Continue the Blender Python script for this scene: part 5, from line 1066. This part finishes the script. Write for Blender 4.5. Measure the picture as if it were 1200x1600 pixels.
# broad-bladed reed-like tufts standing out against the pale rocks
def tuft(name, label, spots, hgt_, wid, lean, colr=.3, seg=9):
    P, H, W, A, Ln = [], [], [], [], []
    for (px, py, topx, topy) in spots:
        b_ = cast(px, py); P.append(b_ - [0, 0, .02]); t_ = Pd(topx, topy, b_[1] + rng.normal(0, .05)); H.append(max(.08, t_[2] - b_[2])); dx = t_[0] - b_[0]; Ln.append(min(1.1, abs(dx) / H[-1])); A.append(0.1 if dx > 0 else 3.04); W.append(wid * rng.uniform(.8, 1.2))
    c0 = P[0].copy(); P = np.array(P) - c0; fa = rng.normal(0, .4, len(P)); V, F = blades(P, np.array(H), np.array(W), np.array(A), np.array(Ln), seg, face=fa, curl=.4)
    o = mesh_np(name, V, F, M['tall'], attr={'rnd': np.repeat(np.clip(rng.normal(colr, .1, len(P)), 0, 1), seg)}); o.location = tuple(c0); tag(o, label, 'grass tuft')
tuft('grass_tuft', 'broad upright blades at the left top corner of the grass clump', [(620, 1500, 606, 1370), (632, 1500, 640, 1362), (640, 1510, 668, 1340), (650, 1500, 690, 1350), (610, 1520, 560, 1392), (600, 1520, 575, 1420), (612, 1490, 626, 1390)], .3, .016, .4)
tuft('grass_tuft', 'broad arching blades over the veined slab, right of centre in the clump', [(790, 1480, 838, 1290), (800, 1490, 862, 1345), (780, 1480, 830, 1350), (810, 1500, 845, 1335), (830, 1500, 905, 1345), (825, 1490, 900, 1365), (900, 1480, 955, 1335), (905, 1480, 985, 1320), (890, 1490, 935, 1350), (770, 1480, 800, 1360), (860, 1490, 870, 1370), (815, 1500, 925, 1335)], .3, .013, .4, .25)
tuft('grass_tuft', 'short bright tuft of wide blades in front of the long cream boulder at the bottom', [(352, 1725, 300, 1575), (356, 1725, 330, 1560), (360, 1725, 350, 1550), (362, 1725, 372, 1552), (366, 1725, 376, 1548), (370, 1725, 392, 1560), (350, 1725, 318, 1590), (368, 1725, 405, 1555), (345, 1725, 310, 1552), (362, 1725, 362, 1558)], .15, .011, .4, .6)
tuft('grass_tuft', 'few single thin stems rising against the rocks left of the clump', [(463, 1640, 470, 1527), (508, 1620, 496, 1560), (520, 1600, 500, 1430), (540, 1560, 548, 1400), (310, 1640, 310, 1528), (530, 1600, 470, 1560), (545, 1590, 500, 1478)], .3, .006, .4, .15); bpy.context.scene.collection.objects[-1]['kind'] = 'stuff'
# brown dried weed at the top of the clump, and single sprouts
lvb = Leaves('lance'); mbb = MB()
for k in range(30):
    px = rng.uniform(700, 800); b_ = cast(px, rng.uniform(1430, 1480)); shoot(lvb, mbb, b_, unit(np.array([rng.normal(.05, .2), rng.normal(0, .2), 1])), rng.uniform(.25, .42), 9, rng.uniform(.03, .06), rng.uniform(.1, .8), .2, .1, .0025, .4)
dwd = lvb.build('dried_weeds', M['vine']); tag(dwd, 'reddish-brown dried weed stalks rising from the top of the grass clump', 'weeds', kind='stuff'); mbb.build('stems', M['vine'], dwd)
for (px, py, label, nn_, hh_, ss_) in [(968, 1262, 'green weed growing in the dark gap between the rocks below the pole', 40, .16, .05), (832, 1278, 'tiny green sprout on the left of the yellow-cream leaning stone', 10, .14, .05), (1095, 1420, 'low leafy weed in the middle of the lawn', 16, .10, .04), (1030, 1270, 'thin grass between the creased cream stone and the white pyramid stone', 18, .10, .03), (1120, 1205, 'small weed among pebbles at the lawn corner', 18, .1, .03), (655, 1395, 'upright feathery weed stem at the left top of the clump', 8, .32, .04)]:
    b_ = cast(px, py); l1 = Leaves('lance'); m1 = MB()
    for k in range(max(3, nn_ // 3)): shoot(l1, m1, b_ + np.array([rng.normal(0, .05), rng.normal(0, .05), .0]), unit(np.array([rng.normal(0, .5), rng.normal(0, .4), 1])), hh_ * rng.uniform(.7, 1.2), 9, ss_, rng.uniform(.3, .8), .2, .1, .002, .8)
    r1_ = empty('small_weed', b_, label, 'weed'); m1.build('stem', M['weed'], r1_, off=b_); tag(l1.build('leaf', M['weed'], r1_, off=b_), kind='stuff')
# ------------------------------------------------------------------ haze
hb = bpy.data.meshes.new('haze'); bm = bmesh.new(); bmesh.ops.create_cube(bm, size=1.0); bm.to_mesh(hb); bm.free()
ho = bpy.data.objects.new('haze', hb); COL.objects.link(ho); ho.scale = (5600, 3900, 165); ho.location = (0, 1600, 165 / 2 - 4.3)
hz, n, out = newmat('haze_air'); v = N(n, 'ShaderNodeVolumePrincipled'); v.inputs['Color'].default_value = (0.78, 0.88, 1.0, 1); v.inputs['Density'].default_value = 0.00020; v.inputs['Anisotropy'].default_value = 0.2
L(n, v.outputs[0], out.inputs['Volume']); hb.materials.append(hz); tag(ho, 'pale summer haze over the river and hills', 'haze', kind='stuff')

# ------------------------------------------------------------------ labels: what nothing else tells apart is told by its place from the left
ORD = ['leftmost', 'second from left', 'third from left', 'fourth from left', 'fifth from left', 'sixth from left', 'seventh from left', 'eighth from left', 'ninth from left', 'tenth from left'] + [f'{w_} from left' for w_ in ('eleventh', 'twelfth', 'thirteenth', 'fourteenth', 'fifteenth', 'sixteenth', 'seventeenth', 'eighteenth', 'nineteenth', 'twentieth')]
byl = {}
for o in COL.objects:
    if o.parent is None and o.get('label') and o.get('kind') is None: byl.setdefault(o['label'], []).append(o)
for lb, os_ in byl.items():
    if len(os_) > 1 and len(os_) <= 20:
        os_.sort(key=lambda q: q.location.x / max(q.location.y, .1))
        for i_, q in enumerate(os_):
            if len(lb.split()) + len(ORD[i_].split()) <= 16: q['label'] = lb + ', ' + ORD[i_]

TASK PROMPT: Each line of the material must be restated exactly.

WORKED SOLUTION:
Continue the Blender Python script for this scene: part 5, from line 1066. This part finishes the script. Write for Blender 4.5. Measure the picture as if it were 1200x1600 pixels.
# broad-bladed reed-like tufts standing out against the pale rocks
def tuft(name, label, spots, hgt_, wid, lean, colr=.3, seg=9):
    P, H, W, A, Ln = [], [], [], [], []
    for (px, py, topx, topy) in spots:
        b_ = cast(px, py); P.append(b_ - [0, 0, .02]); t_ = Pd(topx, topy, b_[1] + rng.normal(0, .05)); H.append(max(.08, t_[2] - b_[2])); dx = t_[0] - b_[0]; Ln.append(min(1.1, abs(dx) / H[-1])); A.append(0.1 if dx > 0 else 3.04); W.append(wid * rng.uniform(.8, 1.2))
    c0 = P[0].copy(); P = np.array(P) - c0; fa = rng.normal(0, .4, len(P)); V, F = blades(P, np.array(H), np.array(W), np.array(A), np.array(Ln), seg, face=fa, curl=.4)
    o = mesh_np(name, V, F, M['tall'], attr={'rnd': np.repeat(np.clip(rng.normal(colr, .1, len(P)), 0, 1), seg)}); o.location = tuple(c0); tag(o, label, 'grass tuft')
tuft('grass_tuft', 'broad upright blades at the left top corner of the grass clump', [(620, 1500, 606, 1370), (632, 1500, 640, 1362), (640, 1510, 668, 1340), (650, 1500, 690, 1350), (610, 1520, 560, 1392), (600, 1520, 575, 1420), (612, 1490, 626, 1390)], .3, .016, .4)
tuft('grass_tuft', 'broad arching blades over the veined slab, right of centre in the clump', [(790, 1480, 838, 1290), (800, 1490, 862, 1345), (780, 1480, 830, 1350), (810, 1500, 845, 1335), (830, 1500, 905, 1345), (825, 1490, 900, 1365), (900, 1480, 955, 1335), (905, 1480, 985, 1320), (890, 1490, 935, 1350), (770, 1480, 800, 1360), (860, 1490, 870, 1370), (815, 1500, 925, 1335)], .3, .013, .4, .25)
tuft('grass_tuft', 'short bright tuft of wide blades in front of the long cream boulder at the bottom', [(352, 1725, 300, 1575), (356, 1725, 330, 1560), (360, 1725, 350, 1550), (362, 1725, 372, 1552), (366, 1725, 376, 1548), (370, 1725, 392, 1560), (350, 1725, 318, 1590), (368, 1725, 405, 1555), (345, 1725, 310, 1552), (362, 1725, 362, 1558)], .15, .011, .4, .6)
tuft('grass_tuft', 'few single thin stems rising against the rocks left of the clump', [(463, 1640, 470, 1527), (508, 1620, 496, 1560), (520, 1600, 500, 1430), (540, 1560, 548, 1400), (310, 1640, 310, 1528), (530, 1600, 470, 1560), (545, 1590, 500, 1478)], .3, .006, .4, .15); bpy.context.scene.collection.objects[-1]['kind'] = 'stuff'
# brown dried weed at the top of the clump, and single sprouts
lvb = Leaves('lance'); mbb = MB()
for k in range(30):
    px = rng.uniform(700, 800); b_ = cast(px, rng.uniform(1430, 1480)); shoot(lvb, mbb, b_, unit(np.array([rng.normal(.05, .2), rng.normal(0, .2), 1])), rng.uniform(.25, .42), 9, rng.uniform(.03, .06), rng.uniform(.1, .8), .2, .1, .0025, .4)
dwd = lvb.build('dried_weeds', M['vine']); tag(dwd, 'reddish-brown dried weed stalks rising from the top of the grass clump', 'weeds', kind='stuff'); mbb.build('stems', M['vine'], dwd)
for (px, py, label, nn_, hh_, ss_) in [(968, 1262, 'green weed growing in the dark gap between the rocks below the pole', 40, .16, .05), (832, 1278, 'tiny green sprout on the left of the yellow-cream leaning stone', 10, .14, .05), (1095, 1420, 'low leafy weed in the middle of the lawn', 16, .10, .04), (1030, 1270, 'thin grass between the creased cream stone and the white pyramid stone', 18, .10, .03), (1120, 1205, 'small weed among pebbles at the lawn corner', 18, .1, .03), (655, 1395, 'upright feathery weed stem at the left top of the clump', 8, .32, .04)]:
    b_ = cast(px, py); l1 = Leaves('lance'); m1 = MB()
    for k in range(max(3, nn_ // 3)): shoot(l1, m1, b_ + np.array([rng.normal(0, .05), rng.normal(0, .05), .0]), unit(np.array([rng.normal(0, .5), rng.normal(0, .4), 1])), hh_ * rng.uniform(.7, 1.2), 9, ss_, rng.uniform(.3, .8), .2, .1, .002, .8)
    r1_ = empty('small_weed', b_, label, 'weed'); m1.build('stem', M['weed'], r1_, off=b_); tag(l1.build('leaf', M['weed'], r1_, off=b_), kind='stuff')
# ------------------------------------------------------------------ haze
hb = bpy.data.meshes.new('haze'); bm = bmesh.new(); bmesh.ops.create_cube(bm, size=1.0); bm.to_mesh(hb); bm.free()
ho = bpy.data.objects.new('haze', hb); COL.objects.link(ho); ho.scale = (5600, 3900, 165); ho.location = (0, 1600, 165 / 2 - 4.3)
hz, n, out = newmat('haze_air'); v = N(n, 'ShaderNodeVolumePrincipled'); v.inputs['Color'].default_value = (0.78, 0.88, 1.0, 1); v.inputs['Density'].default_value = 0.00020; v.inputs['Anisotropy'].default_value = 0.2
L(n, v.outputs[0], out.inputs['Volume']); hb.materials.append(hz); tag(ho, 'pale summer haze over the river and hills', 'haze', kind='stuff')

# ------------------------------------------------------------------ labels: what nothing else tells apart is told by its place from the left
ORD = ['leftmost', 'second from left', 'third from left', 'fourth from left', 'fifth from left', 'sixth from left', 'seventh from left', 'eighth from left', 'ninth from left', 'tenth from left'] + [f'{w_} from left' for w_ in ('eleventh', 'twelfth', 'thirteenth', 'fourteenth', 'fifteenth', 'sixteenth', 'seventeenth', 'eighteenth', 'nineteenth', 'twentieth')]
byl = {}
for o in COL.objects:
    if o.parent is None and o.get('label') and o.get('kind') is None: byl.setdefault(o['label'], []).append(o)
for lb, os_ in byl.items():
    if len(os_) > 1 and len(os_) <= 20:
        os_.sort(key=lambda q: q.location.x / max(q.location.y, .1))
        for i_, q in enumerate(os_):
            if len(lb.split()) + len(ORD[i_].split()) <= 16: q['label'] = lb + ', ' + ORD[i_]